I'm about half-way through Feyerabend's Against Method, having read 14 chapters. There's a perfectly fine point in it, one that could have been made in an essay rather than a book, but the postmodernists and critical theorists and others of their ilk are always too wordy. (Not that I'm one to criticize.) His main point seems to be that if scientists stuck with supported theories, and only tried to apply supported theories to open problems, nobody would ever work on new theories and so new theories would never emerge and gain support. He's obviously correct, and if he's arguing against philosophers with overly-rigid definitions of science then godspeed, Dr. Feyerabend.
However, he seems to be going farther, trying to deflate scientists as well as philosophers. I suppose that's reasonable; I've argued against the "STEM Pedestal" before. When he argues that the triumph of theories depends on scientists engaging in rhetoric, not just research, I want to disagree with him, but then I think of the Copenhagen Interpretation... Still, for the most part, I can't come up with much that he explicitly says that "attacks" science, except in the opening where he talks about students being "brainwashed" because they use Newtonian theory even when they have no intuition for it. I don't think it's brainwashing to accept and apply a theory that you don't fully understand, if you're doing it because you have been assured by reliable people that they have experimental evidence. Honestly, the greatest brainwashing happens not in freshman lecture but freshman lab, where we have students do ridiculously error-prone experiments that sure seem to contradict Newtonian mechanics, and then they write error analysis sections in their lab reports.

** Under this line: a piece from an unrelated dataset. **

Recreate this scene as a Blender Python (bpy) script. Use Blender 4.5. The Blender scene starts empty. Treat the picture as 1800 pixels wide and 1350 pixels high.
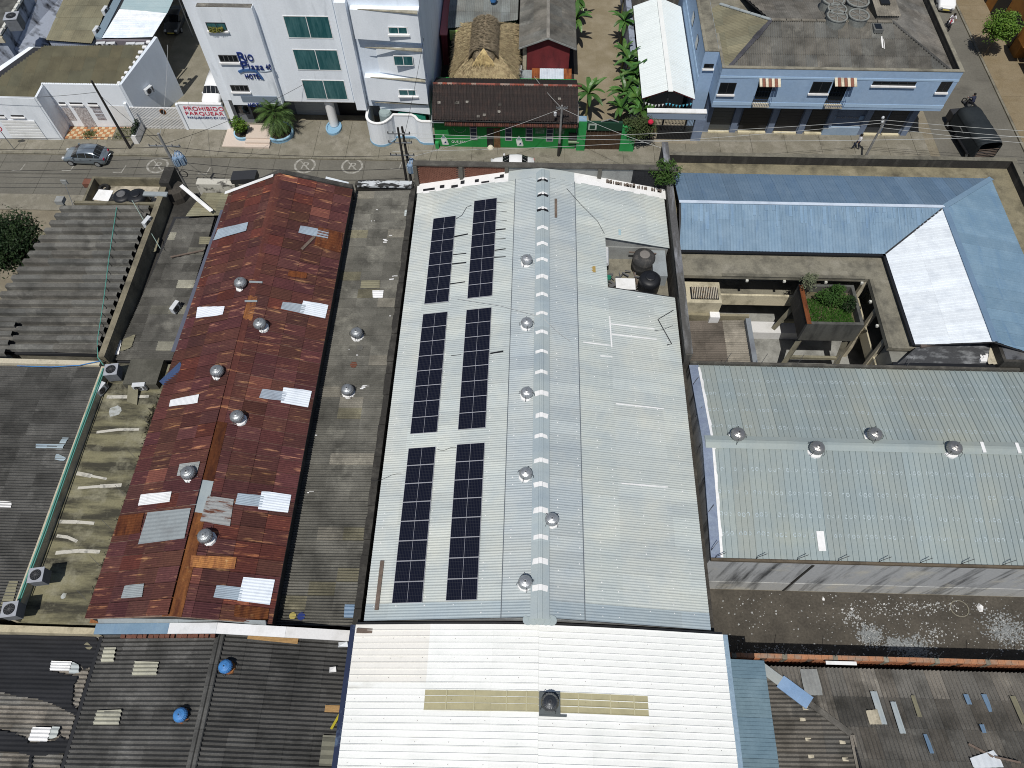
import bpy, math, random
from mathutils import Vector, Matrix
S = bpy.context.scene
COL = S.collection
R = math.radians
V = Vector
# ------------------------------------------------------------ camera, sky, sun
CAM_H, FPX, PITCH, YAW = 48.0, 1285.0, R(59.5), R(1.5)
cam = bpy.data.cameras.new('camera')
cam.sensor_width = 36.0
cam.lens = 36.0 * FPX / 1800.0
cam.clip_start = 0.5
cam.clip_end = 2000
camo = bpy.data.objects.new('camera', cam)
COL.objects.link(camo)
camo.location = (0, 0, CAM_H)
camo.rotation_euler = (R(90) - PITCH, 0, YAW)
S.camera = camo
SUN_EL, SUN_AZ = R(64), R(14)          # light travels towards +x, +y
w = bpy.data.worlds.new('World')
S.world = w
w.use_nodes = True
nt = w.node_tree
bg = nt.nodes['Background']
sky = nt.nodes.new('ShaderNodeTexSky')
sky.sky_type = 'NISHITA'
sky.sun_disc = False
sky.sun_elevation = SUN_EL
sky.sun_rotation = math.pi + SUN_AZ
nt.links.new(sky.outputs[0], bg.inputs[0])
bg.inputs[1].default_value = 0.074
sl = bpy.data.lights.new('sun', 'SUN')
sl.energy = 4.4
sl.angle = R(0.5)
sl.color = (1.0, 0.965, 0.9)
so = bpy.data.objects.new('sun', sl)
COL.objects.link(so)
so.rotation_euler = V((math.sin(SUN_AZ) * math.cos(SUN_EL), math.cos(SUN_AZ) * math.cos(SUN_EL), -math.sin(SUN_EL))).to_track_quat('-Z', 'Y').to_euler()
so.location = (-30, -60, 120)
S.view_settings.view_transform = 'Standard'
S.view_settings.look = 'None'
S.view_settings.gamma = 1
S.view_settings.use_curve_mapping = False
S.cycles.filter_width = 1.0
S.view_settings.exposure = -0.35
# ------------------------------------------------------------ survey helpers: a sight line from the drone to a height or a plane
_f = V((-math.sin(YAW) * math.cos(PITCH), math.cos(YAW) * math.cos(PITCH), -math.sin(PITCH)))
_r = V((math.cos(YAW), math.sin(YAW), 0))
_u = _r.cross(_f)
_c = V((0, 0, CAM_H))
def ray(x, y): return _f + _r * ((x - 900) / FPX) - _u * ((y - 675) / FPX)
def at(x, y, z=0.0):
    d = ray(x, y); return _c + d * ((z - CAM_H) / d.z)
def onY(x, y, Y):
    d = ray(x, y); return _c + d * (Y / d.y)
class Plane:
    def __init__(s, a, b, c):
        s.o = V(a); s.n = (V(b) - s.o).cross(V(c) - s.o).normalized()
        if s.n.z < 0: s.n = -s.n
    def hit(s, x, y):
        d = ray(x, y); return _c + d * ((s.o - _c).dot(s.n) / d.dot(s.n))
    def z(s, x, y): return s.o.z - (s.n.x * (x - s.o.x) + s.n.y * (y - s.o.y)) / s.n.z
def flat(z): return Plane((0, 0, z), (1, 0, z), (0, 1, z))
rnd = random.Random(7)
# ------------------------------------------------------------ objects
ORG = {}
def thing(name, label, cat, loc, group=None):
    o = bpy.data.objects.new(name, None); COL.objects.link(o)
    o.empty_display_size = 0.3
    o.location = loc; ORG[o.name] = V(loc)
    o['label'] = label; o['category'] = cat
    if group: o['group'] = group
    return o
def tag(o, label, cat, group=None):
    o['label'] = label; o['category'] = cat
    if group: o['group'] = group
    return o
def kids(o): return [c for c in o.children]
def copy_tree(o, parent=None):
    c = o.copy(); COL.objects.link(c)
    if parent: c.parent = parent
    ORG[c.name] = ORG.get(o.name, V((0, 0, 0)))
    for ch in list(o.children): copy_tree(ch, c)
    return c
class MB:
    def __init__(s): s.v = []; s.f = []; s.m = []; s.mi = 0
    def add(s, vs, fs):
        n = len(s.v); s.v += [V(p) for p in vs]
        for f in fs: s.f.append([n + i for i in f]); s.m.append(s.mi)
        return s
    def box(s, x0, x1, y0, y1, z0, z1):
        return s.add([(x0, y0, z0), (x1, y0, z0), (x1, y1, z0), (x0, y1, z0), (x0, y0, z1), (x1, y0, z1), (x1, y1, z1), (x0, y1, z1)],
                     [(3, 2, 1, 0), (4, 5, 6, 7), (0, 1, 5, 4), (1, 2, 6, 5), (2, 3, 7, 6), (3, 0, 4, 7)])
    def hexa(s, b, t):       # bottom 4, top 4 points (ccw from above)
        return s.add(list(b) + list(t), [(3, 2, 1, 0), (4, 5, 6, 7), (0, 1, 5, 4), (1, 2, 6, 5), (2, 3, 7, 6), (3, 0, 4, 7)])
    def slab(s, pts, off):   # polygon thickened by vector off
        n = len(pts); p = [V(q) for q in pts]; o = V(off)
        return s.add(p + [q + o for q in p], [tuple(range(n - 1, -1, -1)), tuple(range(n, 2 * n))] + [(i, (i + 1) % n, n + (i + 1) % n, n + i) for i in range(n)])
    def prism(s, pts, z0, z1):
        return s.slab([(p[0], p[1], z0) for p in pts], (0, 0, z1 - z0))
    def quad(s, a, b, c, d): return s.add([a, b, c, d], [(0, 1, 2, 3)])
    def beam(s, a, b, w, h, up=(0, 0, 1)):
        a = V(a); b = V(b); d = (b - a).normalized(); up = V(up)
        sd = d.cross(up)
        if sd.length < 1e-4: sd = d.cross(V((1, 0, 0)))
        sd.normalize(); uu = sd.cross(d); sd = sd * (w / 2); uu = uu * (h / 2)
        return s.add([a - sd - uu, a + sd - uu, a + sd + uu, a - sd + uu, b - sd - uu, b + sd - uu, b + sd + uu, b - sd + uu],
                     [(0, 1, 2, 3), (7, 6, 5, 4), (4, 5, 1, 0), (5, 6, 2, 1), (6, 7, 3, 2), (7, 4, 0, 3)])
    def tube(s, pts, r, n=6, r2=None, cap=True):
        pts = [V(p) for p in pts]; k = len(pts); r2 = r if r2 is None else r2
        base = len(s.v); prev = None
        for i, p in enumerate(pts):
            t = (pts[min(i + 1, k - 1)] - pts[max(i - 1, 0)]).normalized()
            a = t.orthogonal().normalized() if prev is None else (prev - t * prev.dot(t)).normalized()
            prev = a; b = t.cross(a); rr = r + (r2 - r) * i / max(k - 1, 1)
            for j in range(n):
                an = 2 * math.pi * j / n; s.v.append(p + a * (rr * math.cos(an)) + b * (rr * math.sin(an)))
        for i in range(k - 1):
            for j in range(n):
                s.f.append([base + i * n + j, base + i * n + (j + 1) % n, base + (i + 1) * n + (j + 1) % n, base + (i + 1) * n + j]); s.m.append(s.mi)
        if cap:
            s.f.append([base + j for j in range(n)][::-1]); s.m.append(s.mi)
            s.f.append([base + (k - 1) * n + j for j in range(n)]); s.m.append(s.mi)
        return s
    def lathe(s, c, prof, n=16, a0=0.0, a1=2 * math.pi, sy=1.0):
        c = V(c); full = abs(a1 - a0 - 2 * math.pi) < 1e-5; m = n if full else n + 1; base = len(s.v)
        for (r, z) in prof:
            for j in range(m):
                an = a0 + (a1 - a0) * j / n; s.v.append(c + V((r * math.cos(an), r * sy * math.sin(an), z)))
        for i in range(len(prof) - 1):
            for j in range(n):
                k = (j + 1) % m
                s.f.append([base + i * m + j, base + i * m + k, base + (i + 1) * m + k, base + (i + 1) * m + j]); s.m.append(s.mi)
        return s
    def build(s, name, mat, parent=None, color=None, smooth=False, world=True, bevel=0):
        org = V((0, 0, 0))
        if parent is not None and world: org = ORG[parent.name]
        me = bpy.data.meshes.new(name)
        me.from_pydata([tuple(p - org) for p in s.v], [], s.f)
        mats = mat if isinstance(mat, (list, tuple)) else [mat]
        for q in mats: me.materials.append(q)
        if len(mats) > 1: me.polygons.foreach_set('material_index', s.m)
        if smooth: me.polygons.foreach_set('use_smooth', [True] * len(s.f))
        me.update()
        o = bpy.data.objects.new(name, me); COL.objects.link(o)
        if parent is not None: o.parent = parent
        ORG[o.name] = org
        if color: o.color = tuple(color) + (1,) if len(color) == 3 else color
        if bevel:
            b = o.modifiers.new('bevel', 'BEVEL'); b.width = bevel; b.segments = 2; b.limit_method = 'ANGLE'
        return o
def struct(o): o['kind'] = 'structure'; return o
def stuff(o): o['kind'] = 'stuff'; return o
# ------------------------------------------------------------ materials
MATS = {}
def mat(name, base, dirt=None, lo=.45, hi=.7, scale=1.0, stretch=(1, 1, 1), var=.18, fine=9.0, rough=.85, metal=0.0, bump=0.0, bscale=14.0, spec=.3, dirt2=None, lo2=.55, hi2=.7, scale2=.5, stretch2=(1, 1, 1)):
    if name in MATS: return MATS[name]
    m = bpy.data.materials.new(name); m.use_nodes = True; t = m.node_tree; N = t.nodes; L = t.links
    p = N['Principled BSDF']; p.inputs['Roughness'].default_value = rough; p.inputs['Metallic'].default_value = metal
    p.inputs['Specular IOR Level'].default_value = spec
    geo = N.new('ShaderNodeNewGeometry'); oi = N.new('ShaderNodeObjectInfo')
    def noise(sc, st, det=6.0, seed=0):
        mp = N.new('ShaderNodeMapping'); mp.inputs['Scale'].default_value = [sc * q for q in st]; mp.inputs['Location'].default_value = (seed, seed * 1.7, seed * .6)
        L.new(geo.outputs['Position'], mp.inputs[0])
        n = N.new('ShaderNodeTexNoise'); n.inputs['Detail'].default_value = det; n.inputs['Scale'].default_value = 1.0; n.inputs['Roughness'].default_value = .62
        L.new(mp.outputs[0], n.inputs['Vector']); return n.outputs['Fac']
    def ramp(src, a, b):
        r = N.new('ShaderNodeMapRange'); r.inputs['From Min'].default_value = a; r.inputs['From Max'].default_value = b
        L.new(src, r.inputs['Value']); return r.outputs['Result']
    def mix(fac, a, b, mode='MIX'):
        x = N.new('ShaderNodeMix'); x.data_type = 'RGBA'; x.blend_type = mode
        if isinstance(fac, float): x.inputs[0].default_value = fac
        else: L.new(fac, x.inputs[0])
        for i, q in ((6, a), (7, b)):
            if isinstance(q, tuple): x.inputs[i].default_value = q + (1,)
            else: L.new(q, x.inputs[i])
        return x.outputs[2]
    c = base
    if dirt: c = mix(ramp(noise(scale, stretch, 7.0, 3.1), lo, hi), c, dirt)
    if dirt2: c = mix(ramp(noise(scale2, stretch2, 7.0, 11.7), lo2, hi2), c, dirt2)
    if var:
        f = ramp(noise(fine, (1, 1, 1), 4.0, 5.0), .25, .75)
        g = N.new('ShaderNodeMapRange'); g.inputs['To Min'].default_value = 1 - var; g.inputs['To Max'].default_value = 1 + var
        L.new(f, g.inputs['Value'])
        cb = N.new('ShaderNodeCombineColor')
        for i in range(3): L.new(g.outputs[0], cb.inputs[i])
        c = mix(1.0, c, cb.outputs[0], 'MULTIPLY')
    c = mix(1.0, c, oi.outputs['Color'], 'MULTIPLY')
    L.new(c, p.inputs['Base Color'])
    if bump:
        b = N.new('ShaderNodeBump'); b.inputs['Strength'].default_value = bump; b.inputs['Distance'].default_value = .05
        L.new(noise(bscale, (1, 1, 1), 5.0, 9.0), b.inputs['Height']); L.new(b.outputs[0], p.inputs['Normal'])
    MATS[name] = m; return m
def glassy(name, base, rough=.08):
    m = mat(name, base, var=0, rough=rough, spec=.6); return m
asphalt = mat('worn_street_concrete', (.132, .125, .106), (.18, .171, .145), .4, .75, .25, var=.15, fine=5, bump=.2, dirt2=(.075, .07, .06), lo2=.58, hi2=.85, scale2=.5, stretch2=(.35, 1, 1))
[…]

Of course, Feyerabend is a bomb-thrower. He opens with quotes from Lenin ferchrissakes! He's talking about revolutions so he opens with a Russian dictator. He's a provocateur, which is fine, except I don't think he needed a whole book to make his point that science is more complicated than some philosophers have constructed it as.
As far as his understanding of physics, well, his critique of Galileo's observations was mind-numbing, and I'll skip it. It's hard for me to say for certain that he's wrong. OTOH, he cites Brownian motion as a violation of the Second Law of Thermodynamics, or at least a violation of the 19th century understanding of the 2nd law. I can't speak authoritatively on how the Second Law was understood back then, but I can say that many spoke about it in terms of heat flow rather than the simple statement "Perpetual motion is impossible." Brownian motion certainly challenged people's understanding of the 2nd Law (it wasn't really explained quantitatively until Einstein's work) but it wasn't a violation of the more careful statements of the 2nd Law to come out of that era.
He also cites the work of a Felix Ehrenhaft, who (according to Wikipedia) claimed to have observed magnetic monopoles, among other things. Feyerabend, however, is quite impressed by Ehrenhaft. This sympathy for crackpots makes it hard to read Feyerabend at face value.
One other thing I notice is that, like so many historians, philosophers, and sociologists of science he focuses on the heroes of physics, mostly Galileo. If the question is whether Galileo's work was important, the answer is "Duh!" If the question is whether Galileo is the be-all and end-all of understanding science as science, well, no. There are many other branches of science (and even other branches of physics) where issues of reproducibility, indirect measurement, the applicability of models, etc. manifest in distinct ways. I'd love to see more high-profile philosophy and sociology of science focusing on something beyond the classic episodes in the history of physics. I am told that a lot of it has to do with some of the biggest names in 20th century studies of science (e.g. Feyerabend, Kuhn) being former physicists.